Requirement.
An exact copy of all the data is required, with pictures left out.
====
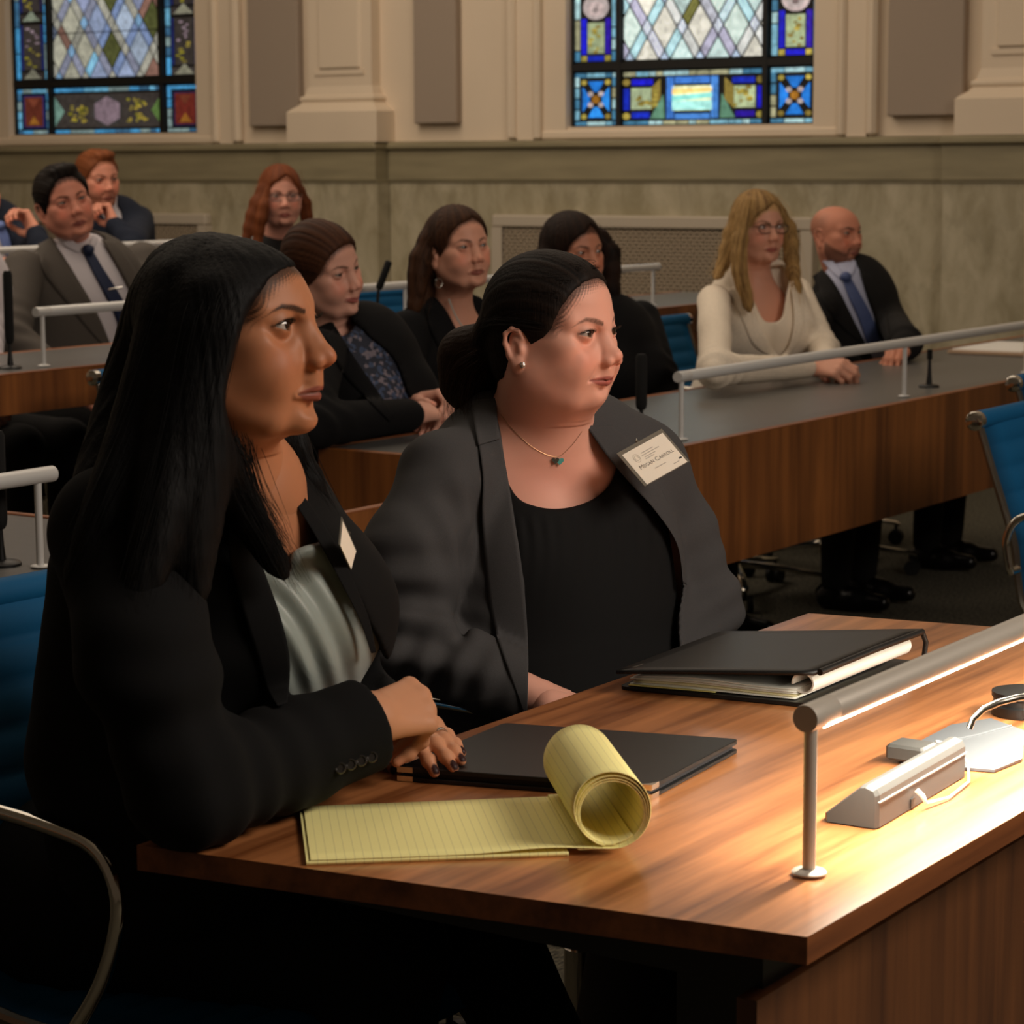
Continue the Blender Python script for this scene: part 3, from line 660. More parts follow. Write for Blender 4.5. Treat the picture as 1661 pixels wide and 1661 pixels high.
# ================================================================ office chairs
def chair_curve():
    # side profile of the seat shell, chair faces +x here: top of back, down, round into the seat
    c = [(-0.315, 0.865), (-0.290, 0.79), (-0.258, 0.70), (-0.232, 0.62), (-0.222, 0.545), (-0.205, 0.49), (-0.15, 0.452), (-0.05, 0.440), (0.08, 0.447), (0.18, 0.455), (0.235, 0.448), (0.262, 0.42)]
    return smooth_poly(c, 8, closed=False)
CH = {}
def make_chair(label, group=None):
    t = thing('office_chair', label, 'chair', group=group)
    c = chair_curve(); n = len(c); seg = np.r_[0, np.cumsum(np.hypot(*np.diff(c, axis=0).T))]; W = 0.235
    # resample evenly, add quilted ribs
    S = np.linspace(0, seg[-1], 150); X = np.interp(S, seg, c[:, 0]); Z = np.interp(S, seg, c[:, 1])
    dx, dz = np.gradient(X), np.gradient(Z); L = np.hypot(dx, dz); nx, nz = -dz/L*-1, dx/L*-1   # towards the sitter
    nx, nz = -nx*-1, -nz*-1
    rib = np.abs(np.sin(math.pi*S/0.052))**0.45
    ys = np.linspace(-W, W, 9); V = []; Q = []
    for side, sg in (('a', 1), ('b', -1)):
        for i in range(len(S)):
            for j, y in enumerate(ys):
                e = 1-abs(y/W)**6; th = (0.004+0.011*rib[i]*e)*sg
                V.append((X[i]+nx[i]*th, y, Z[i]+nz[i]*th))
    m, k = len(S), len(ys)
    for s in (0, 1):
        for i in range(m-1):
            for j in range(k-1):
                a = s*m*k+i*k+j; q = (a, a+1, a+k+1, a+k); Q.append(q if s else q[::-1])
    for i in range(m-1):
        for j in (0, k-1):
            a = i*k+j; b = m*k+a; Q.append((a, a+k, b+k, b) if j == 0 else (a+k, a, b, b+k))
    npmesh('seat_shell', V, Q, M_blue, t, world=False)
    for y in (-W-0.008, W+0.008):
        MB().tube([(X[i], y, Z[i]) for i in range(0, m, 3)], 0.0085, 8).build('side_rail', M_alu, t, smooth=True)
    MB().lathe([(0.0195, -W-0.01), (0.0195, W+0.01)], 20, (X[0]-0.002, 0, Z[0]+0.004), axis='y').build('head_roll', M_blue, t, smooth=True)
    for s in (-1, 1):
        a, b = (W+0.008)*s, (W+0.030)*s
        MB().lathe([(0.004, b), (0.014, b-0.001*s), (0.0195, b-0.005*s), (0.0195, a)], 20, (X[0]-0.002, 0, Z[0]+0.004), axis='y').build('end_knob', M_chrome, t, smooth=True)
        y = s*(W+0.045)
        arm = smooth_poly([(-0.225, .575), (-0.235, .64), (-0.205, .685), (-0.13, .695), (0.03, .688), (0.10, .672), (0.125, .62), (0.10, .54), (0.055, .475), (0.03, .452)], 6, closed=False)
        MB().tube([(-0.224, y-s*0.035, .575)]+[(p[0], y, p[1]) for p in arm]+[(0.02, y-s*0.035, .447)], 0.0085, 10, flat=None).build('armrest', M_chrome if True else M_alu, t, smooth=True)
    MB().lathe([(0.05, 0.40), (0.05, 0.425), (0.03, 0.43)], 20).build('seat_mount', M_alu, t, smooth=True)
    MB().box((-0.12, -W, 0.425), (-0.09, W, 0.44)).box((0.1, -W, 0.43), (0.13, W, 0.445)).build('cross_bar', M_alu, t)
    MB().lathe([(0.028, 0.07), (0.028, 0.26), (0.017, 0.26), (0.017, 0.42)], 18).build('column', M_chrome, t, smooth=True)
    for k in range(5):
        g = math.radians(72*k+18); u = Vector((math.cos(g), math.sin(g), 0))
        leg = MB().tube([u*0.02+Vector((0, 0, .105)), u*0.15+Vector((0, 0, .098)), u*0.30+Vector((0, 0, .078)), u*0.315+Vector((0, 0, .07))], [0.023, 0.018, 0.013, 0.009], 10, flat=0.6).build('base_leg', M_chrome, t, smooth=True)
        v = Vector((-u.y, u.x, 0)); cs = MB(); c0 = u*0.30+Vector((0, 0, 0.027))
        for sg in (-1, 1): cs.tube([c0+v*0.009*sg, c0+v*0.024*sg], 0.027, 18)
        cs.tube([c0+Vector((0, 0, 0.01)), c0+Vector((0, 0, 0.05))], 0.006, 8); cs.build('caster', M_rubber, leg, smooth=True)
    return t
def dup(root, loc, rz, label, group=None):
    def cp(o, par):
        c = o.copy(); COL.objects.link(c); c.parent = par
        for ch in [q for q in COL.objects if q.parent is o]: cp(ch, c)
        return c
    r = cp(root, None); r.location = loc; r.rotation_euler = (0, 0, rz); r['label'] = label
    return r
FACE = -math.pi/2                     # sitters face the front of the room
CHAIRS = [((2.065, 1.79), 0, -3, 'blue office chair under the black-haired woman, its metal armrest at lower left', .97),
          ((2.88, 1.80), 0, 4, 'blue office chair under the woman in the grey blazer', .95),
          ((4.76, 1.57), 0, 0, 'empty ribbed blue office chair with metal armrest at the right edge', 1),
          ((5.58, 1.82), 0, 0, 'empty blue office chair at the right edge, only its top corner and knob showing', 1),
          ((4.58, 3.80), 0, 0, 'blue office chair under the smiling woman', 1),
          ((5.25, 3.82), 0, 0, 'blue office chair under the woman with the long brown ponytail', 1),
          ((5.97, 3.85), 0, 0, 'blue office chair under the dark-haired woman in black', 1),
          ((6.77, 3.66), 0, 0, 'blue office chair under the blonde woman', 1),
          ((7.355, 3.62), 0, 0, 'empty blue office chair between the blonde woman and the bald man', .93),
          ((7.94, 3.95), 0, 0, 'blue office chair under the bald man', 1),
          ((5.62, 5.55), ZB, 0, 'blue office chair under the man in the grey suit', 1),
          ((6.88, 5.75), ZB, 0, 'blue office chair under the red-haired woman with glasses', 1),
          ((7.50, 5.35), ZB, 0, 'empty blue office chair behind the gooseneck microphone', .96),
          ((4.85, 5.50), ZB, 0, 'blue office chair at the left edge in the second row', 1),
          ((7.16, 6.95), ZC, 0, 'blue office chair under the bearded man', 1), ((6.55, 6.97), ZC, 0, 'blue office chair under the man at the far left', 1)]
ch0 = None
for (x, y), z, a, l, hs in CHAIRS:
    rz = FACE+math.radians(a)
    if ch0 is None: ch0 = make_chair(l); ch0.location = (x, y, z); ch0.rotation_euler = (0, 0, rz)
    else: dup(ch0, (x, y, z), rz, l).scale = (1, 1, hs)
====
Output of the task.
Continue the Blender Python script for this scene: part 3, from line 660. More parts follow. Write for Blender 4.5. Treat the picture as 1661 pixels wide and 1661 pixels high.
# ================================================================ office chairs
def chair_curve():
    # side profile of the seat shell, chair faces +x here: top of back, down, round into the seat
    c = [(-0.315, 0.865), (-0.290, 0.79), (-0.258, 0.70), (-0.232, 0.62), (-0.222, 0.545), (-0.205, 0.49), (-0.15, 0.452), (-0.05, 0.440), (0.08, 0.447), (0.18, 0.455), (0.235, 0.448), (0.262, 0.42)]
    return smooth_poly(c, 8, closed=False)
CH = {}
def make_chair(label, group=None):
    t = thing('office_chair', label, 'chair', group=group)
    c = chair_curve(); n = len(c); seg = np.r_[0, np.cumsum(np.hypot(*np.diff(c, axis=0).T))]; W = 0.235
    # resample evenly, add quilted ribs
    S = np.linspace(0, seg[-1], 150); X = np.interp(S, seg, c[:, 0]); Z = np.interp(S, seg, c[:, 1])
    dx, dz = np.gradient(X), np.gradient(Z); L = np.hypot(dx, dz); nx, nz = -dz/L*-1, dx/L*-1   # towards the sitter
    nx, nz = -nx*-1, -nz*-1
    rib = np.abs(np.sin(math.pi*S/0.052))**0.45
    ys = np.linspace(-W, W, 9); V = []; Q = []
    for side, sg in (('a', 1), ('b', -1)):
        for i in range(len(S)):
            for j, y in enumerate(ys):
                e = 1-abs(y/W)**6; th = (0.004+0.011*rib[i]*e)*sg
                V.append((X[i]+nx[i]*th, y, Z[i]+nz[i]*th))
    m, k = len(S), len(ys)
    for s in (0, 1):
        for i in range(m-1):
            for j in range(k-1):
                a = s*m*k+i*k+j; q = (a, a+1, a+k+1, a+k); Q.append(q if s else q[::-1])
    for i in range(m-1):
        for j in (0, k-1):
            a = i*k+j; b = m*k+a; Q.append((a, a+k, b+k, b) if j == 0 else (a+k, a, b, b+k))
    npmesh('seat_shell', V, Q, M_blue, t, world=False)
    for y in (-W-0.008, W+0.008):
        MB().tube([(X[i], y, Z[i]) for i in range(0, m, 3)], 0.0085, 8).build('side_rail', M_alu, t, smooth=True)
    MB().lathe([(0.0195, -W-0.01), (0.0195, W+0.01)], 20, (X[0]-0.002, 0, Z[0]+0.004), axis='y').build('head_roll', M_blue, t, smooth=True)
    for s in (-1, 1):
        a, b = (W+0.008)*s, (W+0.030)*s
        MB().lathe([(0.004, b), (0.014, b-0.001*s), (0.0195, b-0.005*s), (0.0195, a)], 20, (X[0]-0.002, 0, Z[0]+0.004), axis='y').build('end_knob', M_chrome, t, smooth=True)
        y = s*(W+0.045)
        arm = smooth_poly([(-0.225, .575), (-0.235, .64), (-0.205, .685), (-0.13, .695), (0.03, .688), (0.10, .672), (0.125, .62), (0.10, .54), (0.055, .475), (0.03, .452)], 6, closed=False)
        MB().tube([(-0.224, y-s*0.035, .575)]+[(p[0], y, p[1]) for p in arm]+[(0.02, y-s*0.035, .447)], 0.0085, 10, flat=None).build('armrest', M_chrome if True else M_alu, t, smooth=True)
    MB().lathe([(0.05, 0.40), (0.05, 0.425), (0.03, 0.43)], 20).build('seat_mount', M_alu, t, smooth=True)
    MB().box((-0.12, -W, 0.425), (-0.09, W, 0.44)).box((0.1, -W, 0.43), (0.13, W, 0.445)).build('cross_bar', M_alu, t)
    MB().lathe([(0.028, 0.07), (0.028, 0.26), (0.017, 0.26), (0.017, 0.42)], 18).build('column', M_chrome, t, smooth=True)
    for k in range(5):
        g = math.radians(72*k+18); u = Vector((math.cos(g), math.sin(g), 0))
        leg = MB().tube([u*0.02+Vector((0, 0, .105)), u*0.15+Vector((0, 0, .098)), u*0.30+Vector((0, 0, .078)), u*0.315+Vector((0, 0, .07))], [0.023, 0.018, 0.013, 0.009], 10, flat=0.6).build('base_leg', M_chrome, t, smooth=True)
        v = Vector((-u.y, u.x, 0)); cs = MB(); c0 = u*0.30+Vector((0, 0, 0.027))
        for sg in (-1, 1): cs.tube([c0+v*0.009*sg, c0+v*0.024*sg], 0.027, 18)
        cs.tube([c0+Vector((0, 0, 0.01)), c0+Vector((0, 0, 0.05))], 0.006, 8); cs.build('caster', M_rubber, leg, smooth=True)
    return t
def dup(root, loc, rz, label, group=None):
    def cp(o, par):
        c = o.copy(); COL.objects.link(c); c.parent = par
        for ch in [q for q in COL.objects if q.parent is o]: cp(ch, c)
        return c
    r = cp(root, None); r.location = loc; r.rotation_euler = (0, 0, rz); r['label'] = label
    return r
FACE = -math.pi/2                     # sitters face the front of the room
CHAIRS = [((2.065, 1.79), 0, -3, 'blue office chair under the black-haired woman, its metal armrest at lower left', .97),
          ((2.88, 1.80), 0, 4, 'blue office chair under the woman in the grey blazer', .95),
          ((4.76, 1.57), 0, 0, 'empty ribbed blue office chair with metal armrest at the right edge', 1),
          ((5.58, 1.82), 0, 0, 'empty blue office chair at the right edge, only its top corner and knob showing', 1),
          ((4.58, 3.80), 0, 0, 'blue office chair under the smiling woman', 1),
          ((5.25, 3.82), 0, 0, 'blue office chair under the woman with the long brown ponytail', 1),
          ((5.97, 3.85), 0, 0, 'blue office chair under the dark-haired woman in black', 1),
          ((6.77, 3.66), 0, 0, 'blue office chair under the blonde woman', 1),
          ((7.355, 3.62), 0, 0, 'empty blue office chair between the blonde woman and the bald man', .93),
          ((7.94, 3.95), 0, 0, 'blue office chair under the bald man', 1),
          ((5.62, 5.55), ZB, 0, 'blue office chair under the man in the grey suit', 1),
          ((6.88, 5.75), ZB, 0, 'blue office chair under the red-haired woman with glasses', 1),
          ((7.50, 5.35), ZB, 0, 'empty blue office chair behind the gooseneck microphone', .96),
          ((4.85, 5.50), ZB, 0, 'blue office chair at the left edge in the second row', 1),
          ((7.16, 6.95), ZC, 0, 'blue office chair under the bearded man', 1), ((6.55, 6.97), ZC, 0, 'blue office chair under the man at the far left', 1)]
ch0 = None
for (x, y), z, a, l, hs in CHAIRS:
    rz = FACE+math.radians(a)
    if ch0 is None: ch0 = make_chair(l); ch0.location = (x, y, z); ch0.rotation_euler = (0, 0, rz)
    else: dup(ch0, (x, y, z), rz, l).scale = (1, 1, hs)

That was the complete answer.